Exercise task:
Reproduce the material exactly, omitting nothing.

Available data:
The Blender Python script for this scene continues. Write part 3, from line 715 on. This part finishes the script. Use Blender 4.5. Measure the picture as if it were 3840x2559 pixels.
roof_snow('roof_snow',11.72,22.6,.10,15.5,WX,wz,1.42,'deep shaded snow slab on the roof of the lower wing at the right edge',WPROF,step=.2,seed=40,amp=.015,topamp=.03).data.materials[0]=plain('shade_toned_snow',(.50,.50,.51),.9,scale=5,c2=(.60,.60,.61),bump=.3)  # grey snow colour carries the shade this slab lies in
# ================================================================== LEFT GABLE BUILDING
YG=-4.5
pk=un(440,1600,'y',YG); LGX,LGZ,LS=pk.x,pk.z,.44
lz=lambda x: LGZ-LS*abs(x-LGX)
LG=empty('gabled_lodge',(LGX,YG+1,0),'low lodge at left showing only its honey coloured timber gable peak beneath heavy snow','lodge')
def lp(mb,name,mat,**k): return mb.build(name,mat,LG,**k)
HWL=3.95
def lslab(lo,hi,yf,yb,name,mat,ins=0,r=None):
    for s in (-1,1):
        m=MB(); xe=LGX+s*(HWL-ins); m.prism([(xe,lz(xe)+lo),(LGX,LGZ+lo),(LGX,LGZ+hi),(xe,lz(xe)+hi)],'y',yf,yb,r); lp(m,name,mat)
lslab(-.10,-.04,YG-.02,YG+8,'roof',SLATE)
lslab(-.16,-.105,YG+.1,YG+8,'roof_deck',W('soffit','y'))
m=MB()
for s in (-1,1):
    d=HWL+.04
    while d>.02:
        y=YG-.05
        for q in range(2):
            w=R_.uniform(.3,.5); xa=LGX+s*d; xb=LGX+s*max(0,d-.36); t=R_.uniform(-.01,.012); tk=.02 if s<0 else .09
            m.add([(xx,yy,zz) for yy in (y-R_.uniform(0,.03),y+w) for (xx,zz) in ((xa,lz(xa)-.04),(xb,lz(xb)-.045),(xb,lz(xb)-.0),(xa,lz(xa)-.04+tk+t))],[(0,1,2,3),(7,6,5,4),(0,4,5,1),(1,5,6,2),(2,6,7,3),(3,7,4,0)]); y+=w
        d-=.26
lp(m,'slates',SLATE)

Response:
The Blender Python script for this scene continues. Write part 3, from line 715 on. This part finishes the script. Use Blender 4.5. Measure the picture as if it were 3840x2559 pixels.
roof_snow('roof_snow',11.72,22.6,.10,15.5,WX,wz,1.42,'deep shaded snow slab on the roof of the lower wing at the right edge',WPROF,step=.2,seed=40,amp=.015,topamp=.03).data.materials[0]=plain('shade_toned_snow',(.50,.50,.51),.9,scale=5,c2=(.60,.60,.61),bump=.3)  # grey snow colour carries the shade this slab lies in
# ================================================================== LEFT GABLE BUILDING
YG=-4.5
pk=un(440,1600,'y',YG); LGX,LGZ,LS=pk.x,pk.z,.44
lz=lambda x: LGZ-LS*abs(x-LGX)
LG=empty('gabled_lodge',(LGX,YG+1,0),'low lodge at left showing only its honey coloured timber gable peak beneath heavy snow','lodge')
def lp(mb,name,mat,**k): return mb.build(name,mat,LG,**k)
HWL=3.95
def lslab(lo,hi,yf,yb,name,mat,ins=0,r=None):
    for s in (-1,1):
        m=MB(); xe=LGX+s*(HWL-ins); m.prism([(xe,lz(xe)+lo),(LGX,LGZ+lo),(LGX,LGZ+hi),(xe,lz(xe)+hi)],'y',yf,yb,r); lp(m,name,mat)
lslab(-.10,-.04,YG-.02,YG+8,'roof',SLATE)
lslab(-.16,-.105,YG+.1,YG+8,'roof_deck',W('soffit','y'))
m=MB()
for s in (-1,1):
    d=HWL+.04
    while d>.02:
        y=YG-.05
        for q in range(2):
            w=R_.uniform(.3,.5); xa=LGX+s*d; xb=LGX+s*max(0,d-.36); t=R_.uniform(-.01,.012); tk=.02 if s<0 else .09
            m.add([(xx,yy,zz) for yy in (y-R_.uniform(0,.03),y+w) for (xx,zz) in ((xa,lz(xa)-.04),(xb,lz(xb)-.045),(xb,lz(xb)-.0),(xa,lz(xa)-.04+tk+t))],[(0,1,2,3),(7,6,5,4),(0,4,5,1),(1,5,6,2),(2,6,7,3),(3,7,4,0)]); y+=w
        d-=.26
lp(m,'slates',SLATE)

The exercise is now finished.